自転車で沖縄へ向かう話13(放浪記507)

 

ATM

 

 

食べ終えて近くにある銀行まで自転車で向かう。

だが、残念なことにその日は日曜日で、ATM稼働していない。

 

 

こっちは曜日に関係なく自転車旅をしているので、日曜日だとは思いもしなかった。

 

 

こうなっては明日の朝まで待つしかない。

その日のうちに街を出て、森の中で気持ちよくキャンプしたかったが、どうやら街中のどこかでキャンプする必要が出てきそうだ。

 

 

ラーメン屋に戻り、店長に事情を説明し、運転免許証を担保にして、次の日に帰ってきて料金を支払うことにした。

店長はあくまでも疑いの視線を崩さない。

 

 

たった数百円足りないことで、街中に足止めされるとは、なんてツイていないのだろう。

 

 

 

野宿

 

 

これは自転車旅の辛いところでもあるのだが、体力をかけて漕いだ道のりを戻りたくはないのだ。

キャンプ予定地が街から一時間離れたところだと、合計で二時間が無駄に失われてしまう。

 

 

12月も半ばでどんどんと寒くなってきていたので、余計な足止めはしたくない。

また、こんな形の足止めのせいでホテルに泊まって余計な出費をしたくもない。

そう言った経緯もあり、僕は仕方なく街中で野宿することにした。

 

 

人通りの少ない場所にあるパチンコ屋の大きな駐車場を見つけたので、街灯の当たらない暗闇にテントを張って眠ることにした。

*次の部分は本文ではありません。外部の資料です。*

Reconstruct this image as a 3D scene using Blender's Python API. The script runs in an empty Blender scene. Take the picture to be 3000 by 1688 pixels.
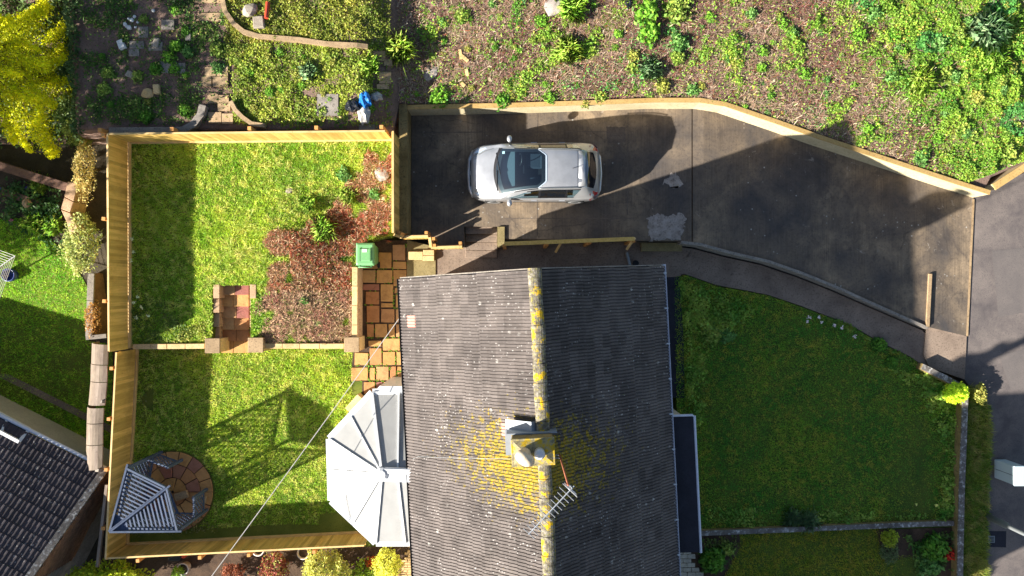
import bpy, bmesh, math, random
import numpy as np
from mathutils import Vector, Matrix
random.seed(7); RNG = np.random.default_rng(11)
SC = bpy.context.scene; COL = SC.collection
# ------------------------------------------------------------------ camera, sky, sun, exposure
F, H, CU, CV = 2100.0, 23.2, 1500.0, 844.0            # focal length in photo pixels, drone height, image centre
cam = bpy.data.cameras.new('camera'); camo = bpy.data.objects.new('camera', cam); COL.objects.link(camo)
cam.sensor_width = 36.0; cam.lens = 36.0 * F / 3000.0; cam.clip_end = 2000; cam.clip_start = 0.5
camo.location = (0, 0, H); camo.rotation_euler = (0, 0, 0); SC.camera = camo
SX, SY = 1.97, 0.95                                    # shadow length per metre of height
sun_el = math.atan(1 / math.hypot(SX, SY))
world = bpy.data.worlds.new('World'); SC.world = world; world.use_nodes = True
wn = world.node_tree.nodes; wl = world.node_tree.links
sky = wn.new('ShaderNodeTexSky'); sky.sky_type = 'NISHITA'; sky.sun_disc = False
sky.sun_elevation = sun_el; sky.sun_rotation = math.atan2(-SX, -SY)
bgn = wn['Background']; wl.new(sky.outputs[0], bgn.inputs[0]); bgn.inputs[1].default_value = 0.05
sl = bpy.data.lights.new('sun', 'SUN'); sl.energy = 5.0; sl.angle = math.radians(0.55); sl.color = (1.0, 0.945, 0.85)
so = bpy.data.objects.new('sun', sl); COL.objects.link(so)
so.rotation_euler = Vector((SX, SY, -1)).to_track_quat('-Z', 'Y').to_euler(); so.location = (-20, -10, 15)
vs = SC.view_settings; vs.view_transform = 'Standard'; vs.look = 'None'; vs.gamma = 1.0; vs.exposure = 1.65
SC.cycles.max_bounces = 6; SC.cycles.transparent_max_bounces = 8
# ------------------------------------------------------------------ helpers
def W(u, v, z=0.0):
    """photo pixel seen at height z -> point of the place"""
    k = (H - z) / F
    return Vector(((u - CU) * k, (CV - v) * k, z))
def WF(u, v, zf):
    z = 0.0
    for _ in range(6):
        p = W(u, v, z); z = zf(p.x, p.y)
    return W(u, v, z)
def lerp(a, b, t): return a + (b - a) * t
def sstep(a, b, x):
    t = min(1, max(0, (x - a) / (b - a))); return t * t * (3 - 2 * t)
def lin(c): return tuple(((x / 255) / 12.92 if x / 255 < 0.04045 else ((x / 255 + 0.055) / 1.055) ** 2.4) for x in c)
def link(o, parent=None):
    COL.objects.link(o)
    if parent is not None: o.parent = parent
    return o
def tag(o, label=None, cat=None, group=None, kind=None):
    if label: o['label'] = label
    if cat: o['category'] = cat
    if group: o['group'] = group
    if kind: o['kind'] = kind
    return o
def empty(name, loc, label, cat, group=None, rz=0.0):
    o = bpy.data.objects.new(name, None); o.location = loc; o.rotation_euler = (0, 0, rz); o.empty_display_size = 0.2
    link(o); return tag(o, label, cat, group)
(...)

朝イチに出発すれば、何も問題はないだろうし、仮に警察が来ても事情を説明すればわかってくれるだろう。

 

 

だが、このような形でキャンプすると、まるでラーメン屋の店長が僕に対して物乞いを見るような視線を向けたことが現実化しているように感じられる。

 

 

自分の足で自転車で旅をして、やっとたどり着いた九州で、喜んでちゃんぽんを食べただけなのに、結果的にはパチンコ屋の駐車場で野宿をする羽目になったのが、腹立たしくて仕方がなかった。

 

 

ビールのほろ酔い加減も悪酔いの恨み節に感じられる。

 

 

九州に来て初日だったが、すでに四国へのホームシックにかかり始めていた。

 

 

大分の人たちに罪はないが、このラーメン屋の店長によって、大分に対するイメージは悪い色で塗りつぶされてしまった。